The position of these three chapters, immediately preceding in the Hebrew the Books of Samuel (for the insertion of the Book of Ruth is a modern attempt at a chronological arrangement), seems intended to point out that the king was as absolutely necessary for the well being of the Hebrew commonwealth as he was essential for the perfecting of the Messianic idea. It is in Christ's kingdom that the theocracy becomes a realised fact, and Christ is above all things a King. Now in Israel the King was emphatically the Anointed One, i.e. the Messiah or Christ ( 1 Samuel 2:10 , 1 Samuel 2:35 ; 1 Samuel 10:1 ; 1 Samuel 12:3 , etc.). True it is that in Christ all offices must be united, and he must be a Priest to make atonement and a Prophet to teach as well as a King to rule; yet we find in Israel, as the type of Christ's kingdom, that priest and prophet stood at the king's beck. In Solomon we have the delineation of Israel's king in his full power and glory; and we find him thrusting out Abiathar from being high priest ( 1 Kings 2:27 ), appointing the order of service for the priests and Levites ( 2 Chronicles 8:14 ), and having the prophets in attendance upon him to record his noble deeds ( 2 Chronicles 9:29 ). To Solomon's reign the Israelites ever looked back as giving the ideal of what their "anointed one" should be, and onward they looked to the coming of One who should perfect this ideal, and instead of staining it with sin, as Solomon did, should raise it to the full and vast dimensions of Israelite thought. Most painful must it have been to the nation that each one of its first three king, though rising every one far above the level of ordinary men, yet fell so very far short of their ideal. And then came the rent in the kingdom, and an ideal king was possible no longer.

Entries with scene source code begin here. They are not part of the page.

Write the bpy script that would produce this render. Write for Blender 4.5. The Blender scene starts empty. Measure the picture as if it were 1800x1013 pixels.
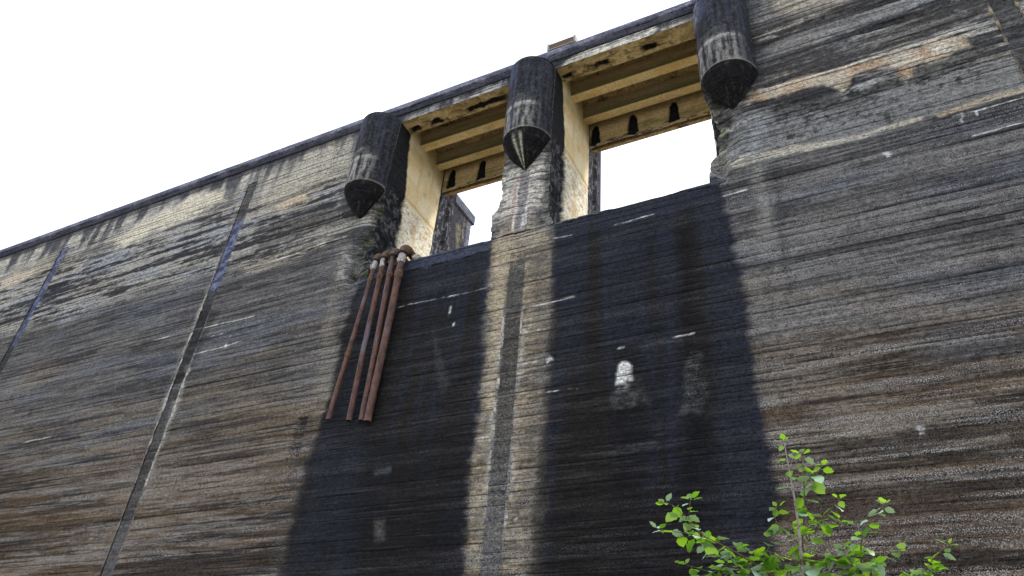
import bpy, math, random
import numpy as np
from mathutils import Matrix, Vector

random.seed(7)
RNG = np.random.RandomState(11)
S = bpy.context.scene
COL = S.collection

# ------------------------------------------------------------------ camera
CAM_POS = np.array([0.0, -20.0, 1.6])
F_PX = 1297.05                      # focal length for a picture 1800 wide
YAW, PITCH, ROLL = math.radians(-29.4185), math.radians(35.0694), math.radians(5.22798)
_fw = np.array([math.sin(YAW) * math.cos(PITCH), math.cos(YAW) * math.cos(PITCH), math.sin(PITCH)])
_r0 = np.array([math.cos(YAW), -math.sin(YAW), 0.0])
_u0 = np.cross(_r0, _fw)
_r = math.cos(ROLL) * _r0 + math.sin(ROLL) * _u0
_u = -math.sin(ROLL) * _r0 + math.cos(ROLL) * _u0
cd = bpy.data.cameras.new("camera")
cam = bpy.data.objects.new("camera", cd)
COL.objects.link(cam)
cd.sensor_width = 36.0
cd.lens = 36.0 * F_PX / 1800.0
cd.clip_start, cd.clip_end = 0.05, 2000.0
cam.matrix_world = Matrix(((_r[0], _u[0], -_fw[0], CAM_POS[0]),
                           (_r[1], _u[1], -_fw[1], CAM_POS[1]),
                           (_r[2], _u[2], -_fw[2], CAM_POS[2]),
                           (0, 0, 0, 1)))
S.camera = cam

# ------------------------------------------------------------------ sky, sun, exposure
SUN_EL, SUN_AZ = math.radians(51.0), math.radians(57.0)     # azimuth from +y towards +x
w = bpy.data.worlds.new("World")
S.world = w
w.use_nodes = True
nt = w.node_tree
bg = nt.nodes["Background"]
bg.inputs["Strength"].default_value = 0.1
sky = nt.nodes.new("ShaderNodeTexSky")
sky.sky_type = 'NISHITA'
sky.sun_disc = False
sky.sun_elevation = SUN_EL
sky.sun_rotation = SUN_AZ
tc = nt.nodes.new("ShaderNodeTexCoord")
nz = nt.nodes.new("ShaderNodeTexNoise")
nz.inputs["Scale"].default_value = 2.2
nz.inputs["Detail"].default_value = 5.0
nt.links.new(tc.outputs["Generated"], nz.inputs["Vector"])
cr = nt.nodes.new("ShaderNodeValToRGB")
cr.color_ramp.elements[0].position = 0.3
cr.color_ramp.elements[0].color = (12.0, 12.7, 14.2, 1)
cr.color_ramp.elements[1].position = 0.7
cr.color_ramp.elements[1].color = (14.5, 15.1, 16.4, 1)
nt.links.new(nz.outputs["Fac"], cr.inputs["Fac"])
mx = nt.nodes.new("ShaderNodeMix")
mx.data_type = 'RGBA'
mx.inputs["Factor"].default_value = 0.82
nt.links.new(sky.outputs["Color"], mx.inputs[6])
nt.links.new(cr.outputs["Color"], mx.inputs[7])
nt.links.new(mx.outputs[2], bg.inputs["Color"])

sd = bpy.data.lights.new("sun", 'SUN')
sd.energy = 2.4
sd.angle = math.radians(11.0)
sd.color = (1.0, 0.95, 0.87)
sun = bpy.data.objects.new("sun", sd)
COL.objects.link(sun)
_sdir = Vector((math.sin(SUN_AZ) * math.cos(SUN_EL), math.cos(SUN_AZ) * math.cos(SUN_EL), math.sin(SUN_EL)))
sun.rotation_euler = _sdir.to_track_quat('Z', 'Y').to_euler()
sun.location = (30, 20, 60)

S.view_settings.view_transform = 'Standard'
S.view_settings.look = 'None'
S.view_settings.exposure = 0.5
S.view_settings.gamma = 1.0
S.view_settings.use_curve_mapping = False


# ------------------------------------------------------------------ helpers
def ray(px, py):
    return _fw + _r * ((px - 900.0) / F_PX) - _u * ((py - 506.5) / F_PX)


def at(px, py, Y=0.0):
    """photo pixel -> point on the vertical plane y = Y"""
    d = ray(px, py)
    return CAM_POS + d * ((Y - CAM_POS[1]) / d[1])


def W(px, py, Y=0.0):
    p = at(px, py, Y)
    return (p[0], p[2])


_lat = {}


def vnoise(u, v, seed=0):
    if seed not in _lat:
        _lat[seed] = np.random.RandomState(1000 + seed).rand(256, 256)
    L = _lat[seed]
    iu = np.floor(u).astype(int)
    iv = np.floor(v).astype(int)
    fu = u - iu
    fv = v - iv
    fu = fu * fu * (3 - 2 * fu)
    fv = fv * fv * (3 - 2 * fv)
    a, b, c, d = iu & 255, iv & 255, (iu + 1) & 255, (iv + 1) & 255
    return (L[a, b] * (1 - fu) * (1 - fv) + L[c, b] * fu * (1 - fv) + L[a, d] * (1 - fu) * fv + L[c, d] * fu * fv)


def fbm(u, v, seed=0, octv=4, gain=0.5):
    s, a, t = 0.0, 1.0, 0.0
    for i in range(octv):
        s = s + a * vnoise(u * 2 ** i + 17.3 * i, v * 2 ** i + 9.1 * i, seed + i)
        t += a
        a *= gain
    return s / t


def sm(a, b, x):
    t = np.clip((x - a) / (b - a + 1e-12), 0, 1)
    return t * t * (3 - 2 * t)


def inside_dist(P, x, z, closed=True):
    """signed distance (positive inside) to a polygon, or distance to a polyline"""
    P = np.asarray(P, float)
    n = len(P)
    d2 = np.full(x.shape, 1e9)
    ins = np.zeros(x.shape, bool)
    for i in range(n if closed else n - 1):
        a, b = P[i], P[(i + 1) % n]
        e = b - a
        L = e @ e + 1e-12
        t = np.clip(((x - a[0]) * e[0] + (z - a[1]) * e[1]) / L, 0, 1)
        d2 = np.minimum(d2, (x - a[0] - t * e[0]) ** 2 + (z - a[1] - t * e[1]) ** 2)
        if closed and abs(e[1]) > 1e-9:
            c = (a[1] > z) != (b[1] > z)
            ins ^= c & (x < e[0] * (z - a[1]) / e[1] + a[0])
    d = np.sqrt(d2)
    return np.where(ins, d, -d) if closed else d


def poly_mask(px, x, z, soft=0.1, warp=0.15, wf=1.3, seed=50):
    P = np.array([W(*q) for q in px])
    return wpoly(P, x, z, soft, warp, wf, seed)


def wpoly(P, x, z, soft=0.1, warp=0.15, wf=1.3, seed=50):
    P = np.asarray(P, float)
    m = np.zeros(x.shape)
    pad = soft + warp * 1.5 + 0.05
    bb = (x > P[:, 0].min() - pad) & (x < P[:, 0].max() + pad) & (z > P[:, 1].min() - pad) & (z < P[:, 1].max() + pad)
    if not bb.any():
        return m
    xx, zz = x[bb], z[bb]
    xx2 = xx + (fbm(xx * wf, zz * wf, seed) - 0.5) * 2 * warp
    zz2 = zz + (fbm(xx * wf, zz * wf, seed + 7) - 0.5) * 2 * warp
    m[bb] = sm(-soft, soft, inside_dist(P, xx2, zz2))
    return m


def line_mask(px, x, z, width=0.05, broken=0.0, warp=0.05, seed=70, world=False):
    P = np.array(px if world else [W(*q) for q in px], float)
    m = np.zeros(x.shape)
    pad = width * 2 + warp * 2
    bb = (x > P[:, 0].min() - pad) & (x < P[:, 0].max() + pad) & (z > P[:, 1].min() - pad) & (z < P[:, 1].max() + pad)
    if not bb.any():
        return m
    xx, zz = x[bb], z[bb]
    zz2 = zz + (fbm(xx * 2, zz * 2, seed) - 0.5) * 2 * warp
    xx2 = xx + (fbm(xx * 2, zz * 2, seed + 5) - 0.5) * 2 * warp
    v = 1 - sm(width * 0.5, width * 1.3, inside_dist(P, xx2, zz2, False))
    if broken > 0:
        v = v * sm(broken - 0.15, broken + 0.15, fbm(xx * 3.1, zz * 3.1, seed + 9))
    m[bb] = v
    return m


def mixc(c, col, m):
    return c * (1 - m[:, None]) + np.asarray(col)[None, :] * m[:, None]


def link(name, me, mat, parent=None):
    o = bpy.data.objects.new(name, me)
    if mat is not None and len(me.materials) == 0:
        me.materials.append(mat)
    COL.objects.link(o)
    if parent is not None:
        o.parent = parent
    return o


def tag(o, label=None, cat=None, group=None, kind=None):
    if label:
        o["label"] = label
    if cat:
        o["category"] = cat
    if group:
        o["group"] = group
    if kind:
        o["kind"] = kind
    return o


def empty(name, loc=(0, 0, 0)):
    o = bpy.data.objects.new(name, None)
    o.empty_display_size = 0.3
    o.location = loc
    COL.objects.link(o)
    return o


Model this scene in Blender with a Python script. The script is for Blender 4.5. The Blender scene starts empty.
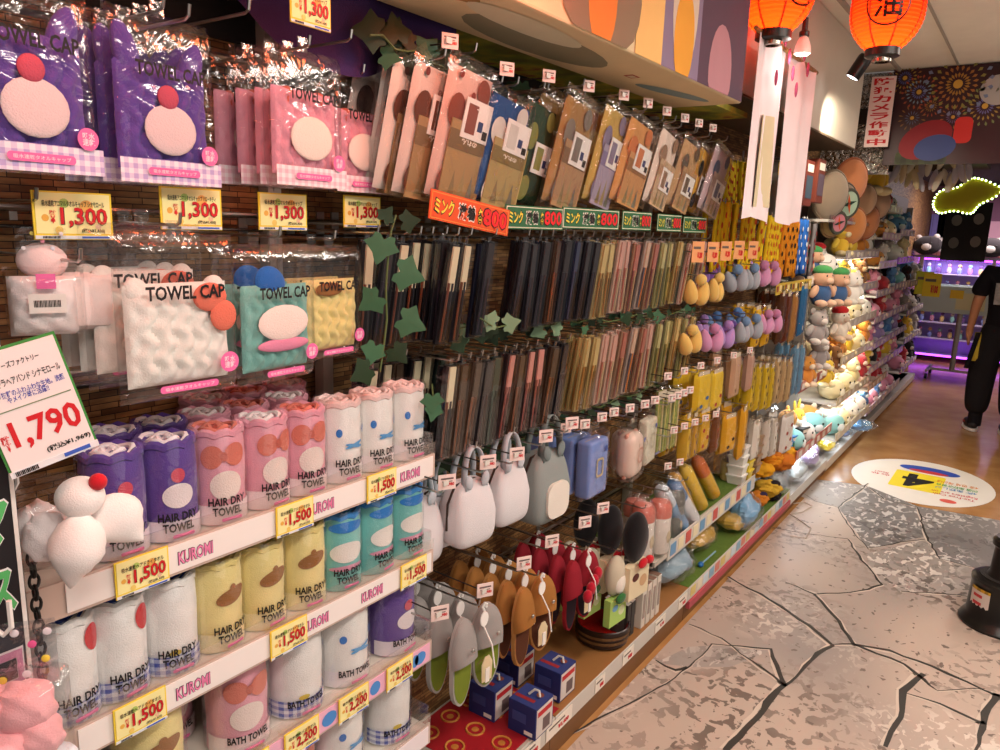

But the prophets kept the thought ever alive in the hearts of the people, and in the fulness of time the Messiah came. Meanwhile the establishment of the earthly monarchy was an essential condition for the security, the continuance, and the development of Israel. Without a king Israel could never have performed its work of preparing for Christ. Even the organisation of prophecy was delayed till there was a king, because when a nation has to fight for its very existence there is no room for a literary and educated order of men. Learning would have died out in the middle ages had there not been cloisters into which men who loved mental culture might retire. Still it was not this which made the people cling so tenaciously to the hope held out to them by Moses, but the daily vexation of Philistine misrule. And what the Philistines were to them now all the neighbouring nations had previously been in turn. Throughout the Book of Judges we find a state of things described from which all thoughtful men must have desired deliverance, and the few exceptions, as when they flourished for a time under the strong hand of Gideon, only served to bring out the contrast more clearly between times when they had a ruler and times when they had none. We need not wonder, therefore, at the persistency with which the people urged their demand, even after the dark pictures which Samuel had drawn of what a king might become if he degenerated into a tyrant. But our admiration is due to the patriotism and generosity which made this noble-minded man grant their request, though he knew that he thereby limited his own powers, and gave his sons an inferior place. So also had Moses done before. While he gave Aaron high and perpetual office, he let his own family fall back into the position of ordinary Israelites. And, moreover, the king whom Samuel chose was a grand hero, though, like so many men gifted with great powers of command, he fell through that self-will which is the besetting sin of ruling natures. Few men can endure the trial of the possession of absolute power, and least of all those endowed with an energetic and resolute temperament. It is a noble testimony that David bears to Saul and his heroic son in the "Song of the Bow" ( 2 Samuel 1:19-27 ): "mighty" they were, and "the beauty of Israel," though Saul marred his glory by great and ruinous faults. With Saul, then, the rest of the book is occupied, and it divides itself into two parts—
THE ESTABLISHMENT OF SAUL 'S KINGDOM ( CHS . VIII - XV .).
REJECTION OF SAMUEL 'S SONS (verses 1-5).
When Samuel was old. As Samuel lived for very many years after this time, till towards the close of Saul's reign, he was probably not more than sixty when this happened. The dates are all very uncertain, but he was probably between twenty and thirty when Shiloh was captured, and no doubt, according to Israelite custom, had married as soon as he arrived at manhood. Then came the most important and active period of his life, during which the ark rested for twenty years in the house of Abinadab, and Samuel was traversing every part of the country, preaching repentance, and preparing the people for a revolt from the tyranny of the Philistines. Upon this followed the victory at Mizpah, and the establishment of Samuel as judge. Now some considerable time would elapse before Samuel so felt the weight of increasing years as to delegate a part of his authority to his sons, and more again before the national discontent at their covetousness became general. The Talmud, however, represents Samuel as being at this time only fifty-two years of age, while Abravanel says seventy, and the latter number is by no means impossible; for as a Nazarite Samuel would lead a life of perfect temperance, and his predecessor Eli lived to be ninety-eight, and died then by an accident. Still, probably, Abravanel's calculation is too high, and we must remember that besides the misconduct of Samuel's sons, there was the growing danger of the re-establishment of the domination of the Philistines to quicken the people's movements. They had garrisons again in Israel when Saul was chosen king, and it was this which made the nation long for a change, but. their choice would probably have fallen upon one of Samuel's sons had either of them been worthy. A king they had long wished for; it is only when they saw that none of Samuel's race would give them internal peace and security that they took public action for the appointment of some one else.